Wednesday, March 13, 2013

Myanmar: Version 2 - Poetics

Sign in Pindaya Temple

        










     


         Morning on the river.  Fog-lift and fishing boats. She steers, he hauls the net. Or the solitude of a man alone in a boat all day, every day the same until the sand runs out.  
      All native boats speak grace as their mother     tongue.
     
       
       That lovely yellow ginger flower! Why is it called The Weeping Goldsmith? It is said that the goldsmiths were reduced to tears since none of their creations could rival its exquisite form. The American botanist who “discovered” the flower on a remote patch of land realized, as I did, that Weeping Goldsmith (Pa deign no) is sold in all the flower stalls near the temples, so ‘exquisite’ can take its place next to the Buddha.  
      The tattooed woman with the feathered flicker keeps the crows away from the offerings of fruit.
   



     At Kyaikmaraw many of the Buddhas are at eye level, and their gaze meets yours.  You are their goal, since they have already gained heaven.   
Photo by Bill Fulton








      
       
      The boat crosses Inle Lake past tomatoes grown on floating islands. Bamboo poles fasten the islands to the lake bottom like straight pins in fabric. You could remove the pins and tow the island anywhere in the lake. 

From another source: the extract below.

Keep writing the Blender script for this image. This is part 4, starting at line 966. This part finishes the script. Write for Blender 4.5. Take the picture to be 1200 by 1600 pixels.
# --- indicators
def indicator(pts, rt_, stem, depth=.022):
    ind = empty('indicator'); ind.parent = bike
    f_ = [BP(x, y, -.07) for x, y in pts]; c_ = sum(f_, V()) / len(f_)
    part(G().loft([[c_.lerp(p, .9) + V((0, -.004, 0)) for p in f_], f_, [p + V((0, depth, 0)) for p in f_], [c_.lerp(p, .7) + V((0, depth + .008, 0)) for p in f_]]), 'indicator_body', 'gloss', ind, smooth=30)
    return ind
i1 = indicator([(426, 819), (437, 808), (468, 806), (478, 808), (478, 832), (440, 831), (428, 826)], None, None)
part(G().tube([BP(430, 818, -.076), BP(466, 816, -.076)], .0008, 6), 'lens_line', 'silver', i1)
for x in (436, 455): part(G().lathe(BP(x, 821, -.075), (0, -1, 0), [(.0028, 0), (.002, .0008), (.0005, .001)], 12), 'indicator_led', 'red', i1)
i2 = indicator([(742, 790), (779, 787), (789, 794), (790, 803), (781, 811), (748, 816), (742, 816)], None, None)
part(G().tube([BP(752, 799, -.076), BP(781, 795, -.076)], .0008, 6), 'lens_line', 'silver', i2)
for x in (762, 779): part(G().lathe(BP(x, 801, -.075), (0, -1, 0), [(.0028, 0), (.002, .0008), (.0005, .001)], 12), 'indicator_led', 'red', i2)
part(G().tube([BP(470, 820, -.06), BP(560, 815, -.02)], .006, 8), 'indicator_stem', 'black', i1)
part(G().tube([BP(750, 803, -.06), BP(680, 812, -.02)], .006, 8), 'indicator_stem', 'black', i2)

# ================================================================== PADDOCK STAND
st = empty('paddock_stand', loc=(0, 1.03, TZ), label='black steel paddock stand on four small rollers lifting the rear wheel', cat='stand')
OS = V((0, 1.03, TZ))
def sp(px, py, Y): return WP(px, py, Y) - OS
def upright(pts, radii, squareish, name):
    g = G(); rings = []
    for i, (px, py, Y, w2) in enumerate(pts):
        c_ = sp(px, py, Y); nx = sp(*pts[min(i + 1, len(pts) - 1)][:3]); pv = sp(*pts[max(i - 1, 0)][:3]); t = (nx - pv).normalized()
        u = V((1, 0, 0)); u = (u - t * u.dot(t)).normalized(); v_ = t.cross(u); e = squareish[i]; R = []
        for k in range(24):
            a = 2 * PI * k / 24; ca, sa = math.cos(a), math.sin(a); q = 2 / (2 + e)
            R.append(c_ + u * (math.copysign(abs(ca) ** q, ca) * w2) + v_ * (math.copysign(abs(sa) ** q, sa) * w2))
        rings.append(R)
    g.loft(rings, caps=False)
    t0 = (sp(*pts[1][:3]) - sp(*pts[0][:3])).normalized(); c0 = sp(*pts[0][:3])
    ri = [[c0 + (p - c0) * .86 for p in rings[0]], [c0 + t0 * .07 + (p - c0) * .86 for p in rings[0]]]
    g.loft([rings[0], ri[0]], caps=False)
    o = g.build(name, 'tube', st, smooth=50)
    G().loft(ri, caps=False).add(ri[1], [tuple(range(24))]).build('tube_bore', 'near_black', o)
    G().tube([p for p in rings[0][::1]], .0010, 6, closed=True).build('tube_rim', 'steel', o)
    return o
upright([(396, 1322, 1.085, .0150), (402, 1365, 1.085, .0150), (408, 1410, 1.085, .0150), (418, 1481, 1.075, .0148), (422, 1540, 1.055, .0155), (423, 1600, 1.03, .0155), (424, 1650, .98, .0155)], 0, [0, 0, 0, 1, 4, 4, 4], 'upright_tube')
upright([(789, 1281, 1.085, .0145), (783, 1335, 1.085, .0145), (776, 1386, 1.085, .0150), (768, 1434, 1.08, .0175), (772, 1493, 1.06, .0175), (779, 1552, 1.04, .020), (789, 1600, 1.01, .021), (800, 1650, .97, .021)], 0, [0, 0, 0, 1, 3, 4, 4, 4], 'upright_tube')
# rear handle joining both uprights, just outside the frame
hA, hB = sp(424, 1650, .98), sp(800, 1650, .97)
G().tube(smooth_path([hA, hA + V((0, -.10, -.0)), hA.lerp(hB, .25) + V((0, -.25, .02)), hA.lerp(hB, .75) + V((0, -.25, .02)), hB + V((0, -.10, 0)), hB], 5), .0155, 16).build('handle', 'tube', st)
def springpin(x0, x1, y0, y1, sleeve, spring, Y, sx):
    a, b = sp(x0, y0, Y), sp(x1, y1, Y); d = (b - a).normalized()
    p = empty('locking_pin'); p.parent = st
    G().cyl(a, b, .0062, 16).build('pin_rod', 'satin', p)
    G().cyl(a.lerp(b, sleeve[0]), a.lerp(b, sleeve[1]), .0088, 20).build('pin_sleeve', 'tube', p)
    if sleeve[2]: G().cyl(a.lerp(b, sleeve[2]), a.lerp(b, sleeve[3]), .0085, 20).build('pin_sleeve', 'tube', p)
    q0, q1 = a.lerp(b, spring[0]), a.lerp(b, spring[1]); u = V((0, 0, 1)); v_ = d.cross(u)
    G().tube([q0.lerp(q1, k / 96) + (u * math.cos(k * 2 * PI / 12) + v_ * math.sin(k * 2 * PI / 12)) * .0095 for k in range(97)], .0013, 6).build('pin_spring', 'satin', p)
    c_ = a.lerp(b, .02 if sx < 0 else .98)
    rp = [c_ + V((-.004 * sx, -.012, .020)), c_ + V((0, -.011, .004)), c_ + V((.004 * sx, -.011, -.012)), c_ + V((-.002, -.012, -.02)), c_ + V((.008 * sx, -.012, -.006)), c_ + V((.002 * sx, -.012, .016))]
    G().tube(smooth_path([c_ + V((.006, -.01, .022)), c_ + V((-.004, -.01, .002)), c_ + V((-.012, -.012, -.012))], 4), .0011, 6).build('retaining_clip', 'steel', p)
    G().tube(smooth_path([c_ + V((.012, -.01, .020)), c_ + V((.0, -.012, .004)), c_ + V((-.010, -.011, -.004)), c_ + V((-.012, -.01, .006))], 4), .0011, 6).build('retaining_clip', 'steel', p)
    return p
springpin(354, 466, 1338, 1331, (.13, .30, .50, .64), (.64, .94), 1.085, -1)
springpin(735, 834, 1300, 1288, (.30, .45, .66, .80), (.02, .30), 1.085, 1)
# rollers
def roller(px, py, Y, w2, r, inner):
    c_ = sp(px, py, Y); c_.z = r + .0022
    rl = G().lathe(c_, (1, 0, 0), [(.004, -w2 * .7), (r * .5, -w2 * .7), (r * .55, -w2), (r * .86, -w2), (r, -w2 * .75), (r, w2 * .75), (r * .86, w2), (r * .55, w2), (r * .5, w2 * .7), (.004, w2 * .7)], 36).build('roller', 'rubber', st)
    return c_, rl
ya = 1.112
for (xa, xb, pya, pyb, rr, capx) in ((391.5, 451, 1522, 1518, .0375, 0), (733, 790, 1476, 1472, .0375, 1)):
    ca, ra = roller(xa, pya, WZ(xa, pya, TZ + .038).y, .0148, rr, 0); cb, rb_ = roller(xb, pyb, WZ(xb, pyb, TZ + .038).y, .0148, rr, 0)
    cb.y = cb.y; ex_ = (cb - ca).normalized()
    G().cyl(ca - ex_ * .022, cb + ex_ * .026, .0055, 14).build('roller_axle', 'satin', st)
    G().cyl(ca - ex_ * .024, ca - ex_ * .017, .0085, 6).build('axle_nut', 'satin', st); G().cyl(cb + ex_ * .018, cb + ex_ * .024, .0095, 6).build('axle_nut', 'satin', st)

      Egret on an islet of water hyacinth. Traveling like this, on the move, you keep saying goodbye to beauty.

      In Pagan, a girl gets the custodian to open the Temple of the 37 Nats (spirits & supernaturals) for us,  then she walks me down the  line of sculptures explaining each one, laughing at the whiskey-drinking spirit who races horses. And there’s Durga,  black garbed, scarved and shawled, riding her tiger, a migrant worker-goddess from Hinduism, who I last encountered in a cave in India.  


  








      

       
      

      Humans circumnavigate the stupa clockwise, but the birds circle to the right, going against the clock. Is that the secret of flight?   

      Morning.  Climbing the Tower. Temples in all directions as far as you can see. Tearjoy. Temples scattered across the plain like Buddhaseeds flowering into gold stupas.  
Who can take in the vastness of the past?